Dilli - a fast paced flamboyant song that is a testament to the attachment and fondness one has for Dilli.  Sung with verve and dynamism by Tochi Raina, Shriram Iyer & Aditi Singh Sharma is a fusion of western and Indian - the tune is very Indian especially in the alaaps and some of the orchestral interludes -  there is some good guitar work giving it the Indi-rock feel.   The song serves as an intro to the film.

Aali Re - starts off with Indian style scatting - like a kabadi game. The song is fast paced and has lyrics to describe the character of Rani Mukherjee in the film - haughty, arrogant, hard-hitting, strident and obnoxious  - Sung by a host of singers including Aditi Singh Sharma, Shriram Iyer amongst others, the song has the organ and drums dominating throughout.  The lyrics are mostly naughtily humorous and also mildly offensive having some cuss words here and there.

Aitbaar is sung by Vishal Dadlani, Robert Ormula and Mame Khan with lyrics that deal with breach of trust and inner realization - it is again a fusion of Indian (vocal arrangements) and Western (the orchestral score).  Drums and electric guitar dominate in this song.

Ye pal sung by Shilpa Rao (who sang Khuda Jaane from Bachna Ae Haseeno and Mudi Mudi from Paa) in her clear and rich voice brings to mind the music of Guzaarish - Aditi traverses the lows and highs effortlessly and puts in the right amount of passion and the end result is a very pleasant number that is based on raag Yaman- essentially Indian with a very rich string section that leads the song into an instrumental portion which then morphs into heavily western beats and sounds - the blend and transition being smooth and very well done.

Dua - the tinkling piano intro brings to mind Paul Mauriat and Paul Anka - soft rock genre - the female singer (Meenal Jain) is very good - the song is not extraordinary but still worth listening to more than once and grows on the listener after a couple of listens. Meenal is joined by Joi Barua, Raman & Amitabh Bhattacharya.

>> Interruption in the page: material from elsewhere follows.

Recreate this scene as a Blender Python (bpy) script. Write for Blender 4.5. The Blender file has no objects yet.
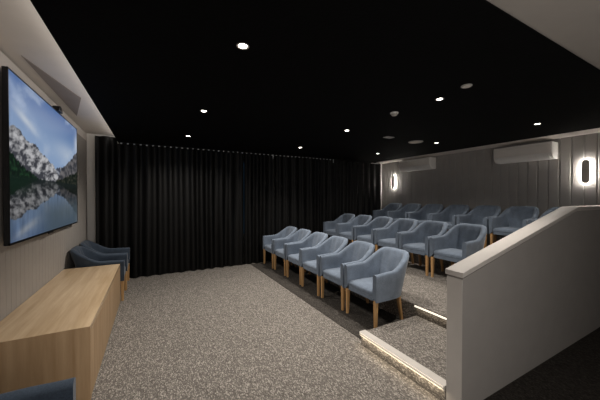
import bpy, bmesh, math, random
from mathutils import Vector, Matrix, noise
random.seed(7)
S = bpy.context.scene
C = S.collection
S.view_settings.view_transform = 'Standard'
S.view_settings.look = 'None'
S.view_settings.exposure = 0.0
S.cycles.use_denoising = True
S.cycles.max_bounces = 6
S.cycles.diffuse_bounces = 4
S.cycles.sample_clamp_indirect = 4.0
PI = math.pi

# ---------------------------------------------------------------- materials
def newmat(name):
    m = bpy.data.materials.new(name); m.use_nodes = True
    nt = m.node_tree; b = nt.nodes['Principled BSDF']
    return m, nt, b
def plain(name, col, rough=.6, metal=0.0, var=0.06, scale=6.0, bump=0.0, bscale=200.0, spec=.3):
    """colour with gentle noise variation and a fine bump"""
    m, nt, b = newmat(name); N = nt.nodes; L = nt.links
    tc = N.new('ShaderNodeTexCoord')
    nz = N.new('ShaderNodeTexNoise'); nz.inputs['Scale'].default_value = scale; nz.inputs['Detail'].default_value = 4
    L.new(tc.outputs['Object'], nz.inputs['Vector'])
    rp = N.new('ShaderNodeValToRGB')
    rp.color_ramp.elements[0].position = .3; rp.color_ramp.elements[1].position = .7
    rp.color_ramp.elements[0].color = tuple(c*(1-var) for c in col)+(1,)
    rp.color_ramp.elements[1].color = tuple(min(1, c*(1+var)) for c in col)+(1,)
    L.new(nz.outputs['Fac'], rp.inputs['Fac']); L.new(rp.outputs['Color'], b.inputs['Base Color'])
    b.inputs['Roughness'].default_value = rough; b.inputs['Metallic'].default_value = metal
    b.inputs['Specular IOR Level'].default_value = spec
    if bump:
        n2 = N.new('ShaderNodeTexNoise'); n2.inputs['Scale'].default_value = bscale
        L.new(tc.outputs['Object'], n2.inputs['Vector'])
        bp = N.new('ShaderNodeBump'); bp.inputs['Strength'].default_value = bump; bp.inputs['Distance'].default_value = .01
        L.new(n2.outputs['Fac'], bp.inputs['Height']); L.new(bp.outputs['Normal'], b.inputs['Normal'])
    return m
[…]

An album that is both creative and interesting and vibrant - well suited to the situation and theme of the film - but may not have a lasting impact on the listeners because most songs are composed to suit the narrative and are mostly situational.  Whether this album will follow in Udaan's and Dev D's footsteps in terms of popularity and awards remains to be seen.